Again, dirt cheap hardware. Slightly more expensive than the two USB ports, but still nothing to write home about (likely less than USD $1.00 for the whole kit).
All I know is that I paid $600 for this system and it promised me the ability to install other operating systems on it. That promise has been broken, and not by accident, but purposefully, with intent and malice. That strikes me as actionable in the courts here (and obviously it's already heading that way in more progressive regions of the world; the person who got a partial refund in Europe being a leading example).

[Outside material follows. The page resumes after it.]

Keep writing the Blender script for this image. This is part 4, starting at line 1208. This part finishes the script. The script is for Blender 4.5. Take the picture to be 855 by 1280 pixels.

One of the primary issues this bug causes is that it resets the clock to 12/31/1999. Most content (in fact, all content that I'm aware of) has a "licensed starting" date/time, and none of the titles I have will work at all. This tells me that they must have a secondary clock (a "real clock") that they use to tell when licensed content is valid/invalid (so people can't just change the date/time back two days to play a demo that has expired, or a rental that has expired, etc).
And since the clock is obviously integral to their protection mechanism, it is a flaw in said mechanism.
Note: No, I have no inside information, but this seems to be a reasonable deduction given the evidence at hand.
What does it have to do with DRM? Calendar bugs have been a very common part of the computing landscape for many years.
Because even offline games are unplayable, so it's clear some flaw exists relating to their protection mechanism.